Twists in the tale

Image of narwhal from Brehms Tierleben 1864–1869 (public domain)
Image of narwhal from Brehms Tierleben 1864–1869 (public domain)

Peter Dickinson The Ropemaker Macmillan Children’s Books 2002 (2001)

High fantasy, sometimes called epic fantasy, is a genre that’s demanding of the author but easily recognisable to the reader. Set in a secondary world where magic or the supernatural are accepted as real, high fantasy becomes epic when there is a sense of great and heroic deeds being done and where the canvas is grand in scale and character.

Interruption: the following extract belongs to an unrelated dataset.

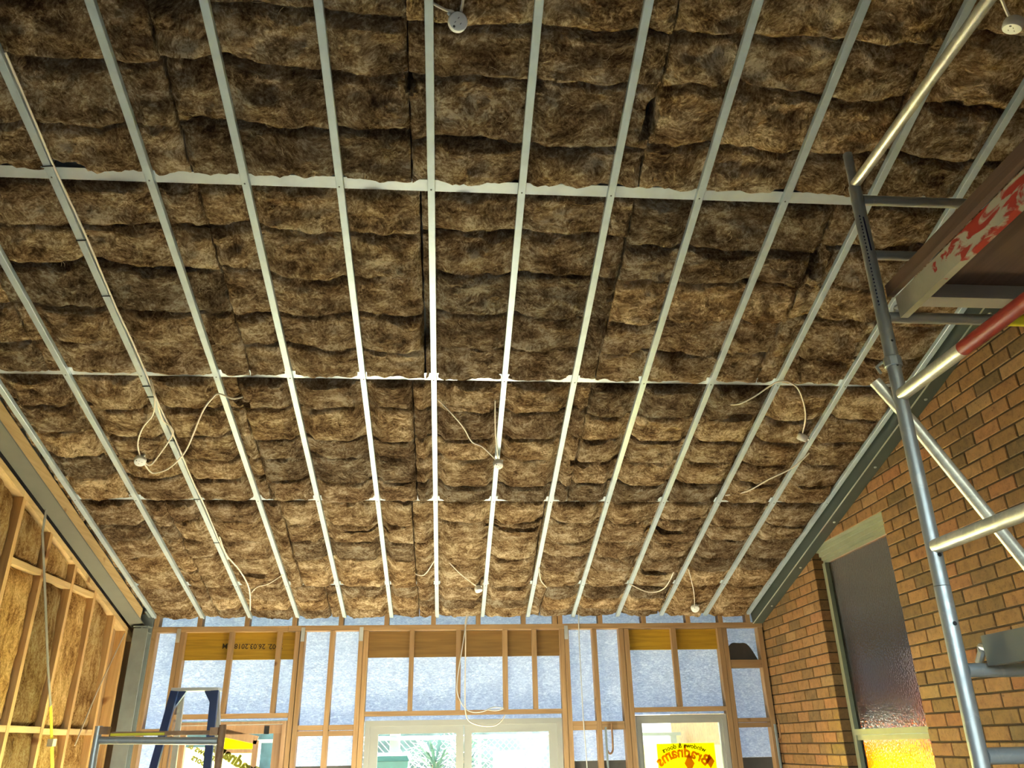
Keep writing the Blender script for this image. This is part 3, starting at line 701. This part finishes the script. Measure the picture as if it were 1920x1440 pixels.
for bay in range(7):
    ulo = -0.02 if bay == 0 else ROWS[bay-1]; uhi = ROWS[bay]-0.036
    cov = COVER[bay]
    sagk = (0.030, 0.042, 0.040, 0.020, 0.014, 0.012, 0.012)[bay]
    for s in range(6):
        x0, x1 = SEAMS[bay][s], SEAMS[bay][s+1]-random.uniform(0.004, 0.012)
        if s == 5: x1 = SEAMS[bay][6]
        th = empty('insulation_batt', CP((x0+x1)/2, (ulo+uhi)/2, 0.05), 'brown ceiling batt %s, %s from the left' % (BAYN[bay], ORD[s]), 'insulation', 'brown batts above the ceiling battens')
        nf = NF[bay]; span = uhi-ulo; fib = MB()
        bnds = [ulo+span*(q/nf)+(random.uniform(-0.035, 0.035) if 0 < q < nf else 0) for q in range(nf+1)]
        sd = random.uniform(0, 50)
        def edge(b, q, sd=sd, bay=bay, cov=cov):
            if q == 0: return lambda x: b+cov+0.026*fbm(x*3+bay*9, 0.3)+0.018*fbm(x*13+bay, 1.7)+0.008*fbm(x*45, bay)-0.05*max(0, fbm(x*6+bay*5, 9.1)-0.55)
            if q == nf: return lambda x: b+0.004*fbm(x*5, 3.3+bay)
            return lambda x: b+0.040*fbm(x*1.6+sd+q*7, bay*3.1)+0.012*fbm(x*7+sd, q)
        for q in range(nf):
            ea, eb = edge(bnds[q], q), edge(bnds[q+1], q+1)
            g = 0.0 if q == 0 else 0.003
            mb = fold_mesh(x0, x1, lambda x, ea=ea, g=g: ea(x)+g, lambda x, eb=eb: eb(x)-0.003, q == 0, q == nf-1, sd+q*3.3, cov, sagk)
            mb.build('fold', 'wool', th, smooth=True)
            # loose pale fibres curling off the face of this fold
            if bay < 6:
                for _ in range(int(9*(x1-x0))):
                    xx = random.uniform(x0+0.05, x1-0.05); tt = random.uniform(0.1, 0.95); uu = ea(xx)+(eb(xx)-ea(xx))*tt
                    fr = (xx/BAT) % 1.0
                    if min(fr, 1-fr)*BAT < 0.06: continue
                    best = min((v for v in mb.v if abs(v.x-xx) < 0.03), key=lambda v: (v-CP(xx, uu, 0.02)).length_squared, default=None)
                    if best is None: continue
                    a = random.uniform(0, 6.28); p = best+CP(0, 0, -0.004)-CP(0, 0, 0); pts = [p]; kk = random.uniform(-0.9, 0.9); st_ = random.uniform(0.006, 0.013)
                    for _k in range(6):
                        a += kk*random.uniform(0.4, 1.2); p = p+(CP(math.cos(a), math.sin(a), random.uniform(-0.35, 0.3))-CP(0, 0, 0))*st_; pts.append(p)
                    fib.tube(pts, [0.0003, 0.0008, 0.0009, 0.0009, 0.0008, 0.0006, 0.0003], 4, False)
        if fib.v: fib.build('loose_fibres', 'fibre', th, kind='stuff')

# ------------------------------------------------------------------ cables, plug bases, ties
def cable(label, pts, r=0.0042, m='cable', name='electrical_cable'):
    return tag(MB().tube(smoothpath(pts), r, 7).build(name, m, None, smooth=True), label, 'cable')
def cc(lst, n=-0.03, n0=None, n1=None):
    n -= 0.016
    out = [CP(x, u, n) for x, u in lst]
    if n0 is not None: out[0] = CP(*lst[0], n0)
    if n1 is not None: out[-1] = CP(*lst[-1], n1)
    return out
FIX = {'a': ((0.117, 5.95), 'white round plug base hanging beside the middle batten at the top', 0.040), 'b': ((2.434, 6.057), 'white plug base hanging at the top right above the scaffold tube', 0.040),
       'c': ((-2.031, 2.777), 'white plug base hanging on looped cable, left side of the ceiling', 0.040), 'd': ((0.452, 2.764), 'white plug base hanging against a batten at mid ceiling', 0.036),
       'e': ((2.575, 3.125), 'white plug base hanging on the right near the scaffold upright', 0.038), 'f': ((0.38, 0.743), 'small white plug base near the lowest purlin, middle of the ceiling', 0.036), 'g': ((2.503, 0.30), 'white plug base hanging low over the right end of the far wall', 0.040)}
AX = {'a': (0.12, -0.75, -0.62), 'b': (-0.3, 0.35, -0.9), 'c': (0.25, -0.55, -0.8), 'd': (0.1, -0.5, -0.85), 'e': (-0.3, 0.5, -0.8), 'f': (0.2, -0.3, -0.9), 'g': (0.1, -0.7, -0.7)}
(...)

On this basis, then, Peter Dickinson’s The Ropemaker is justifiably an epic fantasy, his first in fact (Angel Isle is its sequel). Set in a world that stretches from the plateaux beyond snow-capped mountains down along a river through plains and on to an island in the open sea, the novel unfolds through the eyes of young Tilja Urlasdaughter (the ‘j’ in her name I suspect is pronounced like ‘y’ in ‘yes’, as in Scandinavian languages). Her Valley home, between the mountains and the Forest, is changing: the glaciers are melting, venturing among the forest trees is becoming dangerous and the sense of a magic gluing things together is disappearing. There are likely to be incursions from the horsemen beyond the mountain pass and the armies of the Empire to the south. What’s to be done?